The most commonly supported aggregation system for Ethernet (IEEE 802.3) networks is LACP (IEEE 802.3ad). FreeBSD supports this protocol with the if_lagg interface, and should be supported in most other operating systems.

How LACP Works

This assumes a working knowledge of Ethernet. As far as the link goes you should think of the group as a single L2 link from the switch to the server. IEEE 802.3 mandates that a sequence of frames being transmitted from Alice to Bob must arrive at Bob in the same order as they where transmitted from Bob.

In order for LACP to achieve this it has to classify the traffic into flows (or streams). A flow is a stream of packets flowing from one MAC to another single MAC, i.e. traffic from Bob to Alice would be one flow. Remember: A MAC address is only valid for the L2 broadcast domain, if Alice was behind a router then her MAC address according to Bob would be the same as all the other nodes behind that router.

Once the state machine has classified at packet into a flow, that flow is assigned to a one of the group member interfaces and all packets for that flow are transmitted on that interface (unless the interface is deactivated for some reason). The switch will do the same for packets it is transmitting into the group.


How does this effect the usefulness of LACP?

If you have lots of traffic flowing between hosts in the same L2 broadcast domain then you will get good utilisation of all of the member interfaces in the aggregation group.

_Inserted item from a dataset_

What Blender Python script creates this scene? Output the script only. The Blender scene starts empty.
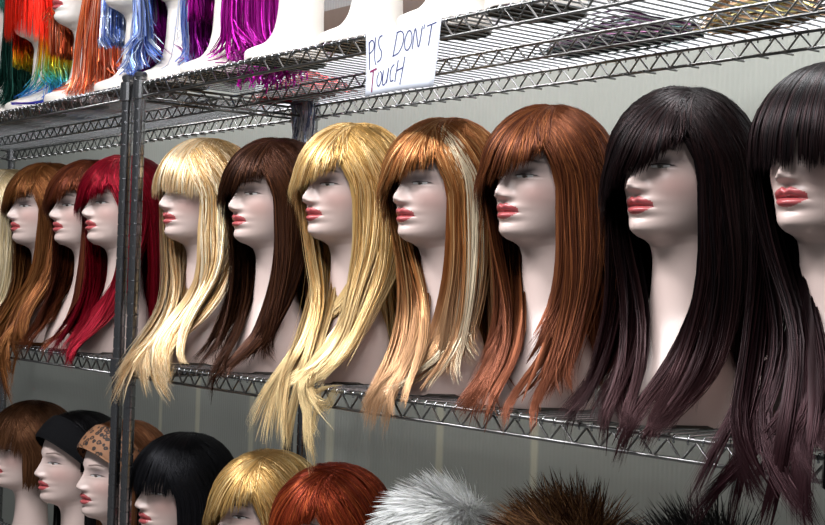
import bpy, math
import numpy as np
from mathutils import Matrix, Vector

S = bpy.context.scene
COL = S.collection
PI = math.pi
rng = np.random.default_rng(11)

# ------------------------------------------------------------------ helpers
def link(o, parent=None):
    COL.objects.link(o)
    if parent is not None:
        o.parent = parent
    return o

def tag(o, label, cat, group=None):
    o['label'] = label; o['category'] = cat
    if group: o['group'] = group
    return o

def empty(name, loc, label, cat, group=None, rz=0.0):
    o = bpy.data.objects.new(name, None)
    o.empty_display_size = .05
    o.location = loc; o.rotation_euler = (0, 0, rz)
    link(o); tag(o, label, cat, group)
    return o

def mesh(name, V, F, mat, smooth=True, colors=None, uv=None):
    """V (n,3), F: array (m,4) of quads or list of polygons"""
    me = bpy.data.meshes.new(name)
    V = np.asarray(V, dtype=np.float32)
    if isinstance(F, np.ndarray):
        m, k = F.shape
        me.vertices.add(len(V)); me.vertices.foreach_set('co', V.ravel())
        me.loops.add(m * k); me.loops.foreach_set('vertex_index', F.astype(np.int32).ravel())
        me.polygons.add(m)
        me.polygons.foreach_set('loop_start', np.arange(0, m * k, k, dtype=np.int32))
        me.update(calc_edges=True)
    else:
        me.from_pydata([tuple(map(float, v)) for v in V], [], [tuple(int(i) for i in f) for f in F])
        me.update()
    me.polygons.foreach_set('use_smooth', np.full(len(me.polygons), smooth, dtype=bool))
    if colors is not None:
        a = me.color_attributes.new('Col', 'FLOAT_COLOR', 'POINT')
        c = np.ones((len(V), 4), dtype=np.float32); c[:, :3] = colors
        a.data.foreach_set('color', c.ravel())
    if uv is not None:
        u = me.uv_layers.new(name='UVMap')
        li = np.empty(len(me.loops), dtype=np.int32); me.loops.foreach_get('vertex_index', li)
        u.data.foreach_set('uv', np.asarray(uv, dtype=np.float32)[li].ravel())
    if mat is not None: me.materials.append(mat)
    me.validate()
    return me

def obj(name, V, F, mat, parent=None, **k):
    return link(bpy.data.objects.new(name, mesh(name, V, F, mat, **k)), parent)

class MB:
    def __init__(s): s.V = []; s.F = []
    def add(s, V, F):
        b = len(s.V); s.V += [tuple(v) for v in V]; s.F += [tuple(b + i for i in f) for f in F]
    def box(s, lo, hi):
        x0, y0, z0 = lo; x1, y1, z1 = hi
        s.add([(x0,y0,z0),(x1,y0,z0),(x1,y1,z0),(x0,y1,z0),(x0,y0,z1),(x1,y0,z1),(x1,y1,z1),(x0,y1,z1)],
              [(0,3,2,1),(4,5,6,7),(0,1,5,4),(1,2,6,5),(2,3,7,6),(3,0,4,7)])
    def tube(s, pts, r, n=7, cap=True):
        pts = [Vector(p) for p in pts]; V = []; up = None
        for i, p in enumerate(pts):
            t = (pts[min(i+1, len(pts)-1)] - pts[max(i-1, 0)]).normalized()
            if up is None:
                up = Vector((0,0,1)) if abs(t.z) < .9 else Vector((1,0,0))
            a = t.cross(up).normalized(); b = a.cross(t).normalized(); up = b
            rr = r[i] if isinstance(r, (list, tuple)) else r
            for k in range(n):
                q = 2*PI*k/n
                V.append(tuple(p + a*(math.cos(q)*rr) + b*(math.sin(q)*rr)))
        F = [(i*n+k, i*n+(k+1)%n, (i+1)*n+(k+1)%n, (i+1)*n+k) for i in range(len(pts)-1) for k in range(n)]
        if cap: F += [tuple(range(n-1, -1, -1)), tuple((len(pts)-1)*n+k for k in range(n))]
        s.add(V, F)
    def lathe(s, prof, c=(0,0,0), n=20):
        V = [(c[0]+r*math.cos(2*PI*k/n), c[1]+r*math.sin(2*PI*k/n), c[2]+z) for r, z in prof for k in range(n)]
        F = [(i*n+k, i*n+(k+1)%n, (i+1)*n+(k+1)%n, (i+1)*n+k) for i in range(len(prof)-1) for k in range(n)]
        F += [tuple(range(n-1, -1, -1)), tuple((len(prof)-1)*n+k for k in range(n))]
        s.add(V, F)
    def build(s, name, mat, parent=None, smooth=False):
        return obj(name, s.V, s.F, mat, parent, smooth=smooth)

# ------------------------------------------------------------------ materials
def newmat(name):
    m = bpy.data.materials.new(name); m.use_nodes = True
    return m, m.node_tree, m.node_tree.nodes['Principled BSDF']

def pmat(name, col, rough=.5, metal=0., spec=.5, noise=0., nscale=20., bump=0., coat=0.):
    m, t, b = newmat(name)
    b.inputs['Base Color'].default_value = (*col, 1); b.inputs['Roughness'].default_value = rough
    b.inputs['Metallic'].default_value = metal; b.inputs['Specular IOR Level'].default_value = spec
    b.inputs['Coat Weight'].default_value = coat
    if noise or bump:
        tc = t.nodes.new('ShaderNodeTexCoord'); n = t.nodes.new('ShaderNodeTexNoise')
        n.inputs['Scale'].default_value = nscale; n.inputs['Detail'].default_value = 5
        t.links.new(tc.outputs['Object'], n.inputs['Vector'])
        if noise:
            r = t.nodes.new('ShaderNodeValToRGB')
            r.color_ramp.elements[0].position = .3; r.color_ramp.elements[1].position = .7
            r.color_ramp.elements[0].color = (*[c*(1-noise) for c in col], 1)
            r.color_ramp.elements[1].color = (*[min(1, c*(1+noise)) for c in col], 1)
            t.links.new(n.outputs['Fac'], r.inputs['Fac']); t.links.new(r.outputs['Color'], b.inputs['Base Color'])
        if bump:
            bp = t.nodes.new('ShaderNodeBump'); bp.inputs['Strength'].default_value = bump; bp.inputs['Distance'].default_value = .002
            t.links.new(n.outputs['Fac'], bp.inputs['Height']); t.links.new(bp.outputs['Normal'], b.inputs['Normal'])
    return m

def hair_mat(name, rough, spec, metal=0., vary=.35, us=1.0, vs=14.0):
    m, t, b = newmat(name)
    at = t.nodes.new('ShaderNodeAttribute'); at.attribute_name = 'Col'
    uv = t.nodes.new('ShaderNodeUVMap'); mp = t.nodes.new('ShaderNodeMapping'); mp.inputs['Scale'].default_value = (us, vs, 1)
    n = t.nodes.new('ShaderNodeTexNoise'); n.inputs['Scale'].default_value = 1.; n.inputs['Detail'].default_value = 2
    t.links.new(uv.outputs['UV'], mp.inputs['Vector']); t.links.new(mp.outputs['Vector'], n.inputs['Vector'])
    mr = t.nodes.new('ShaderNodeMapRange'); mr.inputs['To Min'].default_value = 1-vary; mr.inputs['To Max'].default_value = 1+vary
    mr.inputs['From Min'].default_value = .3; mr.inputs['From Max'].default_value = .7
    t.links.new(n.outputs['Fac'], mr.inputs['Value'])
    mx = t.nodes.new('ShaderNodeVectorMath'); mx.operation = 'SCALE'
    t.links.new(at.outputs['Color'], mx.inputs[0]); t.links.new(mr.outputs['Result'], mx.inputs['Scale'])
    t.links.new(mx.outputs['Vector'], b.inputs['Base Color'])
    b.inputs['Roughness'].default_value = rough; b.inputs['Specular IOR Level'].default_value = spec
    b.inputs['Metallic'].default_value = metal
    tn = t.nodes.new('ShaderNodeVectorMath'); tn.operation = 'MULTIPLY_ADD'
    tn.inputs[1].default_value = (3., 3., 3.); tn.inputs[2].default_value = (.22, .22, .22)
    t.links.new(at.outputs['Color'], tn.inputs[0]); t.links.new(tn.outputs['Vector'], b.inputs['Specular Tint'])
    return m

def paint_mat(name, rough, coat=0.):
    m, t, b = newmat(name)
    at = t.nodes.new('ShaderNodeAttribute'); at.attribute_name = 'Col'
    t.links.new(at.outputs['Color'], b.inputs['Base Color'])
    b.inputs['Roughness'].default_value = rough; b.inputs['Coat Weight'].default_value = coat
    b.inputs['Coat Roughness'].default_value = .25
    return m

M = {}
M['chrome'] = pmat('chrome_rail', (.24,.235,.23), .3, 1.)
M['wire'] = pmat('bright_chrome_wire', (.38,.385,.40), .25, 1.)
M['steel'] = pmat('dark_chrome_post', (.30,.30,.31), .22, 1.)
M['collar'] = pmat('black_plastic_collar', (.025,.025,.028), .35)
M['hair'] = hair_mat('wig_fibre', .36, .5, .45, vary=.25)
M['fur'] = hair_mat('fur_fibre', .6, .3, 0., .06)
_t = M['fur'].node_tree; _p = _t.nodes['Principled BSDF']; _o = _t.nodes['Material Output']
_tr = _t.nodes.new('ShaderNodeBsdfTranslucent'); _ms = _t.nodes.new('ShaderNodeMixShader'); _ms.inputs[0].default_value = .4
_t.links.new(_p.inputs['Base Color'].links[0].from_socket, _tr.inputs['Color'])
_t.links.new(_p.outputs[0], _ms.inputs[1]); _t.links.new(_tr.outputs[0], _ms.inputs[2]); _t.links.new(_ms.outputs[0], _o.inputs['Surface'])
M['tinsel'] = hair_mat('tinsel_foil', .30, .6, .45, .25)
M['skin'] = paint_mat('painted_plastic_skin', .42, .15)
M['lips'] = pmat('lip_paint', (.45,.085,.09), .32, coat=.4)
M['eye'] = paint_mat('eye_paint', .15, .5)
M['paper'] = pmat('white_paper', (.74,.77,.87), .7, noise=.02, nscale=8)
M['ink'] = pmat('blue_black_marker', (.03,.035,.13), .6)
M['ink2'] = pmat('magenta_marker', (.20,.006,.08), .6)
M['tape'] = pmat('clear_tape', (.75,.75,.70), .3)
M['hollow_shade'] = pmat('dark_hollow_shade', (.05,.04,.032), .8)
M['cap'] = pmat('wig_cap_mesh', (.02,.015,.012), .8)
M['band'] = pmat('black_jersey', (.006,.006,.007), .9, spec=.1, noise=.2, nscale=300)

# leopard print
m, t, b = newmat('leopard_print')
tc = t.nodes.new('ShaderNodeTexCoord'); vo = t.nodes.new('ShaderNodeTexVoronoi'); vo.inputs['Scale'].default_value = 70.
t.links.new(tc.outputs['Object'], vo.inputs['Vector'])
nz = t.nodes.new('ShaderNodeTexNoise'); nz.inputs['Scale'].default_value = 120.
t.links.new(tc.outputs['Object'], nz.inputs['Vector'])
ad = t.nodes.new('ShaderNodeMath'); ad.operation = 'MULTIPLY_ADD'; ad.inputs[1].default_value = .35
t.links.new(nz.outputs['Fac'], ad.inputs[0]); t.links.new(vo.outputs['Distance'], ad.inputs[2])
cr = t.nodes.new('ShaderNodeValToRGB'); e = cr.color_ramp.elements
e[0].position = .0; e[0].color = (.16,.07,.03,1); e[1].position = .42; e[1].color = (.02,.012,.01,1)
k = e.new(.34); k.color = (.16,.07,.03,1); k = e.new(.60); k.color = (.02,.012,.01,1); k = e.new(.64); k.color = (.29,.135,.065,1)
t.links.new(ad.outputs[0], cr.inputs['Fac']); t.links.new(cr.outputs['Color'], b.inputs['Base Color'])
b.inputs['Roughness'].default_value = .7
M['leopard'] = m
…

However if all of your hosts are on a different broadcast domain behind a router then you will find that you will not get any performance gains from aggregation. The best you can hope for is that all your transmitted traffic passes out the first member interface and that the return traffic flows in the second interface. This is not really a performance gain as most ports and NIC's these days are full duplex and you are getting the same performance as you would from a single high quality interface.